I have taken a several whitetails, a large black bear, and a cow elk, with the 190's; never had any problems. Switched to Eclipse because for the option of using bleeder blades to make them into four blade broadheads.
IMO they are a very fine broadhead. I killed two caribou bulls with the same arrow and 160 Ribtek. They sharpen well and hold their edge. Interesting that the factory edge is not ground but part of the stamping process. I would not hesitate to shoot them again.

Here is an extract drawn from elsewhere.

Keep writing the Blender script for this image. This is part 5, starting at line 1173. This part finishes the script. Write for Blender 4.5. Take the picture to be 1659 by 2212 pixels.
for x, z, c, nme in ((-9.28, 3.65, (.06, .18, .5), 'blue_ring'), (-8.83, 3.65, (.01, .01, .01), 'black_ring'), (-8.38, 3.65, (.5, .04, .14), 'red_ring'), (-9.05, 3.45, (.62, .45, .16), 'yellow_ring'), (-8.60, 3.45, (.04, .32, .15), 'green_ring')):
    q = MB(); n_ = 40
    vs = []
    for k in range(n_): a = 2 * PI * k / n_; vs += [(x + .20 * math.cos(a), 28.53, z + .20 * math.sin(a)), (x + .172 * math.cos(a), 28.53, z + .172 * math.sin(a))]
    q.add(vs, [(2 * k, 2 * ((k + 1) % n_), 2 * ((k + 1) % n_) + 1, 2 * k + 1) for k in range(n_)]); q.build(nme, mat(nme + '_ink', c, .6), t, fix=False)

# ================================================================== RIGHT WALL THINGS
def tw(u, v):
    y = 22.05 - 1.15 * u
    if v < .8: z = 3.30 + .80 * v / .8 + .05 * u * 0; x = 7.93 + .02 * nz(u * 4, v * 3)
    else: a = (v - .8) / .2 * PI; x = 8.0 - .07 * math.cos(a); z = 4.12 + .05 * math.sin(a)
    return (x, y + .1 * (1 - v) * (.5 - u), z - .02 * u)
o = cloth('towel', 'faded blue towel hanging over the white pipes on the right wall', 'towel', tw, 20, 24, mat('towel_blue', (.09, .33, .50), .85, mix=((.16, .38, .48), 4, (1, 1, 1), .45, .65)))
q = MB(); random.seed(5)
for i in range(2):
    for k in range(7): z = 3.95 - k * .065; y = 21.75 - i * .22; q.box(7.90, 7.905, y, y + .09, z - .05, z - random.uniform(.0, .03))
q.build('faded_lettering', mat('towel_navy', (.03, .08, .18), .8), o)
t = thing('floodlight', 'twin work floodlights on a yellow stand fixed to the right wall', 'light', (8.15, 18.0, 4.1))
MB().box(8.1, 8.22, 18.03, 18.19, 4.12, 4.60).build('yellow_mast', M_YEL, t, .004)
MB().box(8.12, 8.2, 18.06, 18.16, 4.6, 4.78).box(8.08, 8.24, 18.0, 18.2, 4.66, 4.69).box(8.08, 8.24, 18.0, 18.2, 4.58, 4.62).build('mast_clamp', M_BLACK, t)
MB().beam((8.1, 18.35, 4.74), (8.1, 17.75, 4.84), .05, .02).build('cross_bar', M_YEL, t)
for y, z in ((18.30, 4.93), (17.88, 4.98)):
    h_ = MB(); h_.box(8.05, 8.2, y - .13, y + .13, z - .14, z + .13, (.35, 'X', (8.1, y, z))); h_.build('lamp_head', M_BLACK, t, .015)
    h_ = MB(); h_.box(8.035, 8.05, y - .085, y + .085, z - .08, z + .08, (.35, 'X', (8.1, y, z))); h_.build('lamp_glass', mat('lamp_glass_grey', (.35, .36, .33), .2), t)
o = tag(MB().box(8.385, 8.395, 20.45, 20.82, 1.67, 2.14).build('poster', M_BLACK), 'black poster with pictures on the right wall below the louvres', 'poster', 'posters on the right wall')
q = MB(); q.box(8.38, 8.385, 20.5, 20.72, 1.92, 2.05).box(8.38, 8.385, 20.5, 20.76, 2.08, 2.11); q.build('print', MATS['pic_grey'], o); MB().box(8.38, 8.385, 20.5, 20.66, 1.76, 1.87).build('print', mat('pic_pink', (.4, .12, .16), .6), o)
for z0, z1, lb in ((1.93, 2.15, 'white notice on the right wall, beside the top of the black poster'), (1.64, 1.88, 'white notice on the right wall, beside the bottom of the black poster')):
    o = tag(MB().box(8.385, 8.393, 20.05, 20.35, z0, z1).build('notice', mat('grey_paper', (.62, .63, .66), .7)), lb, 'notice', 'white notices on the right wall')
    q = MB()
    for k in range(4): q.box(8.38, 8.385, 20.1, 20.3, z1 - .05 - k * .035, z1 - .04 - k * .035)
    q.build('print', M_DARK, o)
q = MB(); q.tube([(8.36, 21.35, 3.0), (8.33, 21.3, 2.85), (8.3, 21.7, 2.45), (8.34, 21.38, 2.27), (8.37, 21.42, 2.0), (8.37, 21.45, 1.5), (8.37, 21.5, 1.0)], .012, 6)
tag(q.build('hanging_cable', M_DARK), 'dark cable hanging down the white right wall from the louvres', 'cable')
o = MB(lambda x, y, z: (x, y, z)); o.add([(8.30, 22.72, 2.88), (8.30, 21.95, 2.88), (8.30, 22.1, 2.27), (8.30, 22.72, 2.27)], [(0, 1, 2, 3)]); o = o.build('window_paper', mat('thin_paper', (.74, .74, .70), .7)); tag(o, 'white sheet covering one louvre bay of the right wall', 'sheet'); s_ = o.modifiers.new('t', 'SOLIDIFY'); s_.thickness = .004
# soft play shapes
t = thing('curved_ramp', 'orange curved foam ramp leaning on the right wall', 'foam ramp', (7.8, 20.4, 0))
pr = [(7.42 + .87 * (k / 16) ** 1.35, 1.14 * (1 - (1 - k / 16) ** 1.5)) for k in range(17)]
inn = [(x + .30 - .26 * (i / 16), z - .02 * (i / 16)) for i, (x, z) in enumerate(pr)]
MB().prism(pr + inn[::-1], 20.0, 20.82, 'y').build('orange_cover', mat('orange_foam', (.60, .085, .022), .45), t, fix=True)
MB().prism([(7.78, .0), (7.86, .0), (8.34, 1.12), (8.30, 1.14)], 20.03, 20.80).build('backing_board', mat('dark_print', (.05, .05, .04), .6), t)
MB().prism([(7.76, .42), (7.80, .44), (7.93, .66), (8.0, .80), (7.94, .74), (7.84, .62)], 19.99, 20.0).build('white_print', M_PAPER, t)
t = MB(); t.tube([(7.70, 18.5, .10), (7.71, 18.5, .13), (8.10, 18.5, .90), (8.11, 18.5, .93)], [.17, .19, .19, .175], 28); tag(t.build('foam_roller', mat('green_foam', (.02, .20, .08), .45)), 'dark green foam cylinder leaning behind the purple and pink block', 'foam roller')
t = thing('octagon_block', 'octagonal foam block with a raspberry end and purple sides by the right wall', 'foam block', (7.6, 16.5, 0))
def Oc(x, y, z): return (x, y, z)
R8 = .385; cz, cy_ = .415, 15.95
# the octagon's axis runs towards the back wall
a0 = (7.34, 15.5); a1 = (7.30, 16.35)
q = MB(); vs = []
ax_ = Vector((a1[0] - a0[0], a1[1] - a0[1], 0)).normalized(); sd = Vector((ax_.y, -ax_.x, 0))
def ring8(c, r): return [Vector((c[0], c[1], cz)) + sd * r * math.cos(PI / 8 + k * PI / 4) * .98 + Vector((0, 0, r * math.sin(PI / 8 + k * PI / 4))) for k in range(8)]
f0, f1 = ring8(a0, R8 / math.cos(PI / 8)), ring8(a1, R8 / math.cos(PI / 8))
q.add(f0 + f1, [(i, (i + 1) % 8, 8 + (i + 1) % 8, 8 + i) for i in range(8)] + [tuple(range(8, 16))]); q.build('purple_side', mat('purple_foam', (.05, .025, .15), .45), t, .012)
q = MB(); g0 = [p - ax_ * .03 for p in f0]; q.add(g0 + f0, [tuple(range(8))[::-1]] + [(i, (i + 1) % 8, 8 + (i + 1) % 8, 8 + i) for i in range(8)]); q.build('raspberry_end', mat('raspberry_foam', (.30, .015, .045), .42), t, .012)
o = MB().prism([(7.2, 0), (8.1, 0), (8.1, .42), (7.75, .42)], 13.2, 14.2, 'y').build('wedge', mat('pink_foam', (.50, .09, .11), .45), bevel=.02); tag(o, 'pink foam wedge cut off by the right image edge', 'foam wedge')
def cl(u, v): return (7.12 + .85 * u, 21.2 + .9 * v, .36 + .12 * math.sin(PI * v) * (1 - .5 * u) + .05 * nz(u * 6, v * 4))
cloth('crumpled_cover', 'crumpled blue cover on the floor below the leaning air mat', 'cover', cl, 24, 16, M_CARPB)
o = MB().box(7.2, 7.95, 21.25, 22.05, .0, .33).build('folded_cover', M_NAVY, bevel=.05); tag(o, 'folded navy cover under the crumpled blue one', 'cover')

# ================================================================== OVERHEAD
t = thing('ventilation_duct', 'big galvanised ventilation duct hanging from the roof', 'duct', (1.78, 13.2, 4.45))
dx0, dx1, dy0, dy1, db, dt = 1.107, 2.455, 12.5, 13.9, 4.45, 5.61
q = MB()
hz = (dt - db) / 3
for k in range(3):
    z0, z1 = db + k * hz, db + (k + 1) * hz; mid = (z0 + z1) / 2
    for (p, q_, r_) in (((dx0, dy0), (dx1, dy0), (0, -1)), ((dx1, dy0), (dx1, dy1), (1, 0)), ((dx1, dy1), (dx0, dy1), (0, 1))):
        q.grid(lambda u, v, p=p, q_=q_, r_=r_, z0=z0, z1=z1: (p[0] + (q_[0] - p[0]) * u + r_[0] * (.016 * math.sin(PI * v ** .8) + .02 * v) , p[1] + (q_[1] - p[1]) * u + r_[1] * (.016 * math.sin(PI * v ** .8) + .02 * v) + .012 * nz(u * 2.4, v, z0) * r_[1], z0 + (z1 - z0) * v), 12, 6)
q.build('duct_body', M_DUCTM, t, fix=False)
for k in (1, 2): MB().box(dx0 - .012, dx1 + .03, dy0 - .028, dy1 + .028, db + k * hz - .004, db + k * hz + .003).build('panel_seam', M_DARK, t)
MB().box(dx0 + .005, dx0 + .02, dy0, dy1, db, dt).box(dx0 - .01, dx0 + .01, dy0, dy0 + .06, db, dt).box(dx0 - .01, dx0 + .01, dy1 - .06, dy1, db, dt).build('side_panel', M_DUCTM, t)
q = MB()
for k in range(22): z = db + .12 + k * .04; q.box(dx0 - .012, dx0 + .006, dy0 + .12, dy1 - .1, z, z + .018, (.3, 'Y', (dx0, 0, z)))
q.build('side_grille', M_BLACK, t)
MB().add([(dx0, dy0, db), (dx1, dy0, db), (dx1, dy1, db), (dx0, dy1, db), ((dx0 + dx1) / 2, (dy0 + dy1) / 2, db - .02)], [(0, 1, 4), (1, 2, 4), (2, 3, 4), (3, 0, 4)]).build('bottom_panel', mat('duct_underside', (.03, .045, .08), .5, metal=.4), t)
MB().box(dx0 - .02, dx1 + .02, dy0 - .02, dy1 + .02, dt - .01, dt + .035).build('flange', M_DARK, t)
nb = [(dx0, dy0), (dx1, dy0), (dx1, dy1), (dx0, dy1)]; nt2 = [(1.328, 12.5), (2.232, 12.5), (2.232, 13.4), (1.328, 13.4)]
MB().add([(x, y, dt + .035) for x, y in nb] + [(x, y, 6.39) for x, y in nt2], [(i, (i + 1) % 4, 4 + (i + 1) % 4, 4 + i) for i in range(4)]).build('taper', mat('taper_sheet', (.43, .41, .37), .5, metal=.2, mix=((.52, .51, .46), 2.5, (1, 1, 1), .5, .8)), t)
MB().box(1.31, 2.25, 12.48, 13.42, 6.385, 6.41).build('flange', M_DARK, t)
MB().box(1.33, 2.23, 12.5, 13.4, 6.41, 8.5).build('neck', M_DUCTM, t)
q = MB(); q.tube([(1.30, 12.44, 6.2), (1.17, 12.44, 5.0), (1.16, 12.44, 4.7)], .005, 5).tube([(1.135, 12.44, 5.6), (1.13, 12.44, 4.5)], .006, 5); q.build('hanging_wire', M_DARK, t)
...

Both 160 and 190 grain heads have been sucessful on hogs, ranging from 60-355#. 160's on wood arrows and the 190's with 100 grain brass adapters on some stiff carbons. Have only had one tip bend a little and the was corrected with a hammer and a block. Very tough head. Have had Snuffer, STOS and Magnus perform less abmireably. :thumbsup:
I've shot Gemsbok, black wildebeest, warthog and a ton of feral goats without fail.
I shot a steel bear target at the NALS with a 125 and it stuck in. I kept shooting for the rest of the round.
One last question. Do you do normal 1" tapers with the ribteks or shoot for longer (1.25"?) To completely fill up the ribs?
You want to fill the ribs.
I want to try some! If they are such a doggone good head, how come no one here in the states carries them? Are they hard to get a hold of?
Go figure! I just made that post, went over to the classifieds and found me a doz. 135gr Ribteks for sale. Who would have guessed from the original poster no less? :rolleyes: :bigsmyl:
Col Graham stopped making them and retired....he was also working on to a follow-on head called Pro Game Hunter which was virtually a Ribtek without ribs...but a solid ferrule.
I have bought them from archery shoppe but the shipping is expensive as they only do air freight...so talking $80-250 for shipping depending on size of order. I bought over a hundred the last time to make it worth my time and effort....have a few dozen remaining as the rest I gave away, sold a few, and put a few up for auction for St Judes.
Thanks Brock. I'm looking forward to giving them a try. I'm hoping to get a dozen woodies made up before hunting season gets here and want to try them this year.